Kiku Sharda, the stand-up comic, was arrested twice for mimicking Guru Ram Rahim, the Dera Sacha leader. The news was announced in a matter-of-fact way and apart from Kapil and his collaborator there was not even a whisper of protest.
Even Kapil's letter to Rahim was more of an olive branch, asking him to forgive and forget. Beyond a few news clippings, there was hardly anything. A joke was reduced to a law-and-order problem and the authorities were straight-faced about it.
Strange
Reading about the event, I realised we are a strange society, a surreal combination of hypocrisy and piety which is almost lethal for dissent and devastating for laughter. Sharda, of course, is a mid level comic, talented but not yet a star at the level of the Khans. If Aamir Khan was arrested, literary festivals would have gone up in flames but if Sharda is arrested, the news reads like a normal weather report.
One suddenly realised some actors are more equal than others and the outcry regarding it as just another event. A small joke star like a small scam star can be arrested as long as the big sharks remain free. In our society rules are not for the powerful, rules are made to make and break ordinary people.

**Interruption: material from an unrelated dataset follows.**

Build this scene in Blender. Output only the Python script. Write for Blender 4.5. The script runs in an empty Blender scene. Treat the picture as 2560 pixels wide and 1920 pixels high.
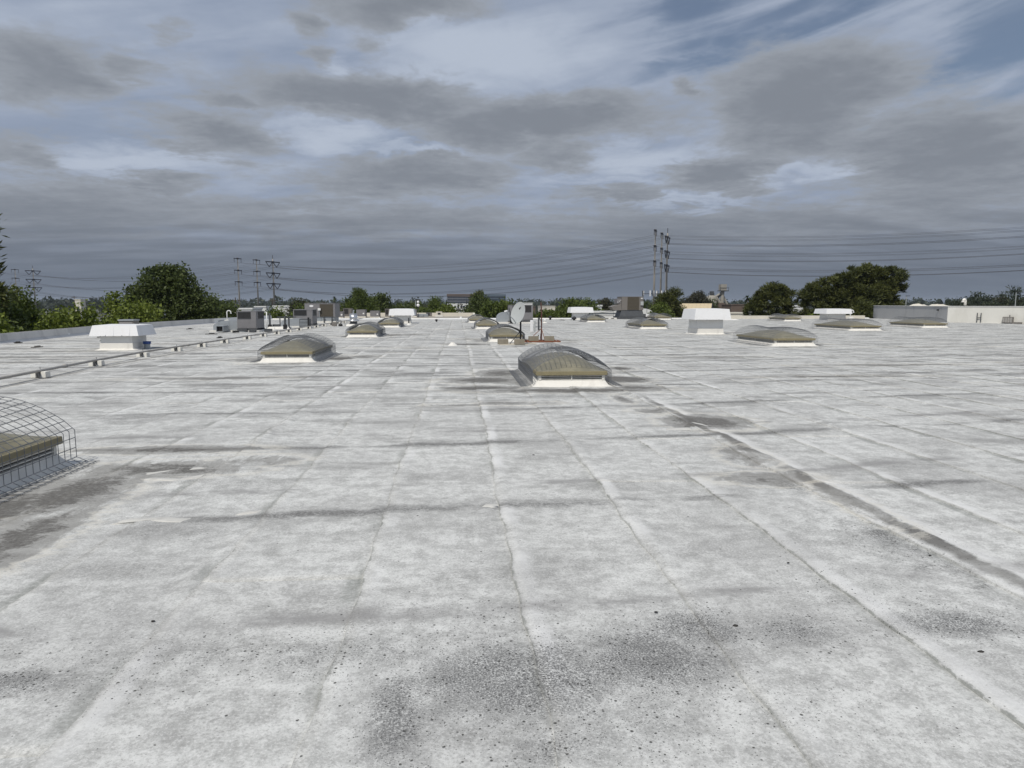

Let me emphasise that Sharda was absolutely correct in his responses on being arrested. He observed that he was not here to hurt people but to make them laugh. One must add that Ram Rahim was restrained in his response.
As a society, we have no sense of the logic of laughter. Earlier, power was always juxtaposed with the comic. It was almost as if power could not be separated from the subversive nature of laughter which could destroy it but also humanise it. One could not think of a medieval king without a jester. In fact, Akbar is not complete without Birbal.
The comic as clown, jester, harlequin, mimic is of the great theatrical of performances and essential to the logic of power. Sometimes, it is only the comic that can remind the king of the idiocy of power. There is a beautiful cybernetic wisdom to the arrangement.
Dissent
In fact, dissent in a moment of tyranny is only potent as a joke. Hitler was cut to size by a Chaplin-esque comedy. The joke becomes culture's way of restoring the equanimity of power. A joke is democracy's style of saying all men are created equal. The clown and the comic as a role is no longer a secondary function but central to the architectonic of power.
Think of the comic in other forms. Without graffiti, elections would not be complete; without cartoons, politicians would not have a mirror to look at themselves.
People like Gandhi and Nehru recognised this. And the drawing rooms of the greats, always had an RK Laxman. They all recognised that the joke saved the establishment from being pompous. A joke guaranteed that every great truth was also an immaculate misconception. A joke has to violate taboo, ambush power to remain a joke. Viewed this way, Kiku Sharda was only doing what was expected of him. As a mimic, all he could have done is to remind one of the eccentricities and idiosyncrasies of power.
Sharda's act as a comic has to be defended both by believers in democracy and religion.
Comic
Gandhi provided one with that same sense of laughter. He often looked like a cartoon and enacted the cartoon. When Mussolini asked him to review his troops, Gandhi reluctantly agreed. After watching the display of militarism and machismo, Gandhi was asked to say a few words. All he said deadpan was, "You all look very healthy to me." Gandhi and Dalai Lama would not have objected to a Kiku Sharda. In fact, Sharda might have got a healthy tip to two from these two great stand-up comics.
I think it is time democracy stands up for the joke; for the joke is an act of faith in democracy. This is why the silence around Kiku Sharda bothers me. The objections to him cannot be genuinely religious. An act of faith cannot be intolerant because faith has to be strong enough to survive crisis. Even concentration camps thrived on humour as the survivor eked out one more day on laughter.
Laughter does not split a society, it is an invitation to come together in different ways. A joke is participative by definition.
I have watched Kiku Sharda's drag act and find it funny. His Ram Rahim act would have been milder. Oddly, Kiku behaved like a puppet in his response saying the script and the dress came from the director. But the act must have been more than puppetry to evoke consternation and laughter.
A comic's licence is society's great acknowledgement to the power of comedy. It is more durable than censorship, the ban, the boycott. In giving the comic a licence to mimic, caricature, subvert society honours the creativity of freedom, language and drama. One owes to the comedian. It is time we as a society honour him by letting him free to laugh with us. Arresting laughter is like arresting life.